KARACHI: Water demand in Pakistan is projected to grow by at least 40 per cent over the next 30 years, with demographic and economic growth the biggest drivers.

In addition, climate change will see further increases in water demand, chiefly from agriculture, in the absence of attention to demand management. While agriculture continues to represent the bulk of demand, much of the demand increase will come from other sectors of the economy.

According to a new World Bank report, in the absence of effective demand management, growth in water demand will not be sustainable. Current withdrawal levels are already nearing 60 per cent of renewable water supply, making a large increase in water demand unsustainable. Future surges in demand are unlikely to be manageable even through further unsustainable increases in groundwater pumping.

The demand management strategy needs to focus on efficiency improvements that can increase consumption. Importantly, to accommodate growth in other sectors, food security, gains in value addition, and build resilience to ongoing climate change, it is critical for agriculture to improve water management, encourage water productivity and saving, and diversify crops toward higher value-added horticulture.

Agriculture, by far the largest user of water, uses it inefficiently. Agriculture accounts for more than 90 per cent of withdrawals and is heavily dependent on irrigation. More than 90 per cent of agricultural production is concentrated on irrigated land.

Though agriculture contributes around one-fifth of national GDP, less than half of this is from irrigated cropping and the four major crops (wheat, rice, sugarcane and cotton) that represent nearly 80 per cent of all water use generate less than 5 per cent of GDP.

Over the past 50 years, the agriculture sector’s growth rate has declined from an average of 4.5 per cent a year to 2.5 per cent a year, led by a decline in productivity. Agriculture productivity is characterized by little technical change and instead the intensification of input use.

Water use is wasteful, with governance issues that provide only weak incentives to save water.

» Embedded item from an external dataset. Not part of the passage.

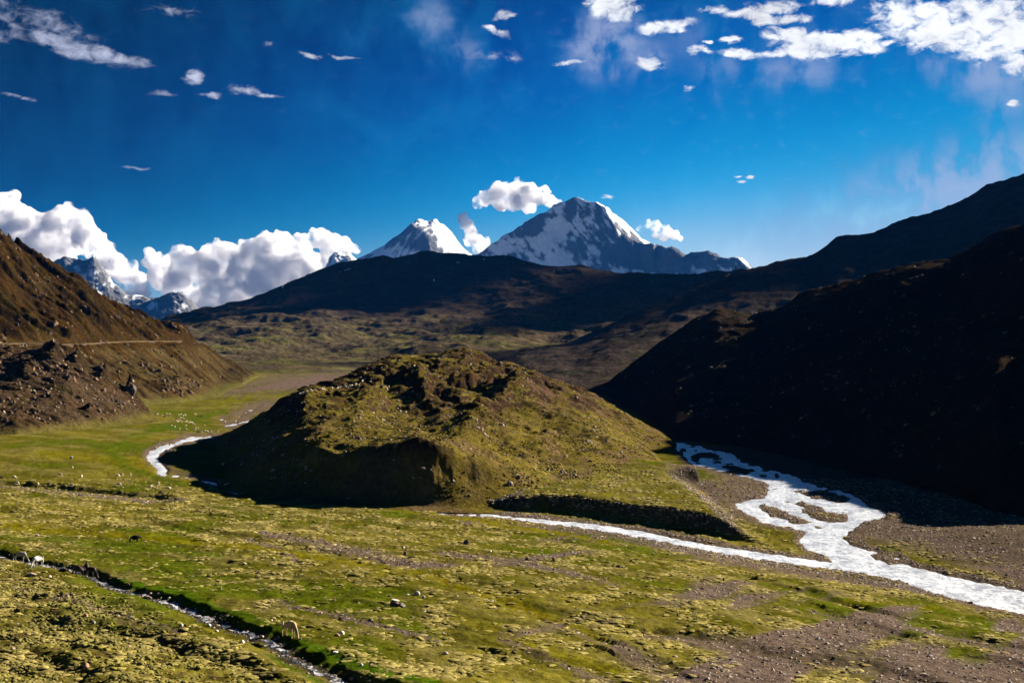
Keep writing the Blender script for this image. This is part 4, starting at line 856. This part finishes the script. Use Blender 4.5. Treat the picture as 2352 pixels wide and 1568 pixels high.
HC = {'grey': simple('grey_horse_coat', (.24,.225,.20), .8, 2.0), 'white': simple('white_horse_coat', (.46,.445,.44), .8, 2.0), 'black': simple('black_horse_coat', (.022,.016,.012), .7, 2.0), 'brown': simple('dark_brown_horse_coat', (.045,.022,.012), .7, 2.0), 'gold': simple('pale_gold_horse_coat', (.38,.255,.13), .8, 2.0),
      'fleece': simple('cream_fleece', (.55,.47,.33), 1, 6.0), 'dfleece': simple('dark_fleece', (.05,.038,.028), 1, 6.0), 'yak': simple('black_shaggy_coat', (.018,.014,.012), 1, 5.0), 'hair': simple('dark_hair', (.03,.022,.018), .9), 'phair': simple('pale_hair', (.4,.35,.27), .9)}
def horse(label, loc, rz, coat, hair, h=1.38, head='graze'):
    o = empty('horse', loc, rz); V, E, R = quad(h, 'horse', head)
    b = part('body', skin_mesh('horse_body', V, E, R, HC[coat], 2), o)
    t = part('tail', strip_mesh('horse_tail', [(-.60*h,0,.92*h,.5),(-.68*h,0,.80*h,1),(-.70*h,0,.55*h,1.1),(-.69*h,0,.33*h,.3)], .07*h, HC[hair]), o)
    mp = [(.36,.98),(.50,.86),(.64,.68),(.76,.46),(.82,.30)] if head == 'graze' else [(.34,1.0),(.46,1.12),(.58,1.24),(.68,1.32)]
    m_ = part('mane', strip_mesh('horse_mane', [(x*h, .02*h, z*h, .9) for x, z in mp], .06*h, HC[hair]), o)
    for sgn in (-1, 1):
        ex, ez = (.79, .36) if head == 'graze' else (.73, 1.30)
        me = bpy.data.meshes.new('ear'); k = .05*h; me.from_pydata([(ex*h-k, sgn*.05*h, ez*h), (ex*h+k*.4, sgn*.05*h, ez*h), (ex*h-.2*k, sgn*.03*h, ez*h), (ex*h-1.2*k, sgn*.07*h, ez*h+2*k)], [], [(0,1,3),(1,2,3),(2,0,3),(0,2,1)]); me.materials.append(HC[coat]); part('ear', me, o)
    return tag(o, label, 'horse')
R_ = math.radians
def gp_(vx, vy, o=None): 
    p = pick(o or ground, vx, vy); return p
def put_ground(vx, vy, o=None): p = pick(o or ground, vx, vy); return p if p is not None else Vector(((vx-CX)/F*300, 300, 0))
horse('grey horse grazing to the right beside the stony creek', put_ground(46,1291), R_(-8), 'grey', 'hair')
horse('white horse grazing nose down, turned towards the slope, right of the grey horse', put_ground(87,1302), R_(-112), 'white', 'phair')
horse('dark brown horse in front of the tight trio standing by the creek', put_ground(182,1325), R_(150), 'brown', 'hair')
horse('black horse with raised head, tallest of the tight trio by the creek', put_ground(198,1321), R_(-70), 'black', 'hair', 1.45, 'up')
horse('black horse standing in the shallow creek, rightmost of the tight trio', put_ground(207,1327), R_(-25), 'black', 'hair')
horse('pale golden horse grazing alone on the green creek bank', put_ground(665,1464), R_(-48), 'gold', 'phair', 1.42)
def yak(label, loc, rz, h, lie=False):
    o = empty('yak', loc, rz); V, E, R = quad(h, 'yak')
    if lie: V = [(x, y*1.5, max(z*.55, .05)) if k > 7 else (x, y, z-.42*h) for k, (x, y, z) in enumerate(V)]
    part('body', skin_mesh('yak_body', V, E, R, HC['yak'], 2), o)
    dz = -.42*h if lie else 0
    for sgn in (-1, 1):
        part('horn', strip_mesh('horn', [(.84*h, sgn*.10*h, .60*h+dz, 1), (.84*h, sgn*.22*h, .64*h+dz, .8), (.88*h, sgn*.26*h, .76*h+dz, .3)], .03*h, HC['phair'], .012), o)
    part('tail', strip_mesh('tail', [(-.70*h,0,.82*h+dz,.5),(-.80*h,0,.66*h+dz,1),(-.82*h,0,.42*h+max(dz, -.2*h),.8)], .07*h, HC['yak']), o)
    return tag(o, label, 'yak')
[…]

This results in overall low economic productivity (around US$1 per cubic meter, one of the lowest in the world) and concerns regarding environmental sustainability (for example, contamination and salinization of groundwater aquifers, which pose the greatest threat to long-term groundwater sustainability in Pakistan).

Irrigation water is underpriced and the system badly managed. There is significant potential to improve water productivity in the agriculture sector, achieving higher efficiency and orienting water toward higher value uses.

Pakistan has lower water productivity than peer countries. There are inadequacies in how areas are assessed for water tariffs and abiana collection is uneven, inefficient and inequitable. Irrigation service delivery by the public sector is generally poor, with concerns over the equity and reliability of water distribution.

Farmers at the tail end of the canals invariably do not receive their share of water due to the poor physical state of the canals, water theft by farmers upstream and rent-seeking by operators. Improved water management will need to be accompanied by improved agricultural policies. Despite reforms in the past, the state continues to intervene in agricultural markets, creating distortions that hold the sector back.

The public sector intervenes through administered prices and protective trade policies. The support is concentrated in wheat (through domestic procurement, temporary import/export control, and subsidized sales to select flour mills) and sugarcane (through import tariffs, as well as support prices and export subsidies), while some support remains for dairy products and vegetable oils.

In addition, input subsidies (on fertilizers, electricity for water pumping, or implicitly, on canal irrigation water) also influence farmers’ decisions. These interventions result in high fiscal costs, distorted cropping decisions and imbalanced input use, with implications for sustainability.

The support is highly regressive, with most subsidies and benefits captured by large farmers and firms. For continued economic growth, agriculture must produce more from less, and reforming distortions in the agriculture sector will help move water toward higher-value crops.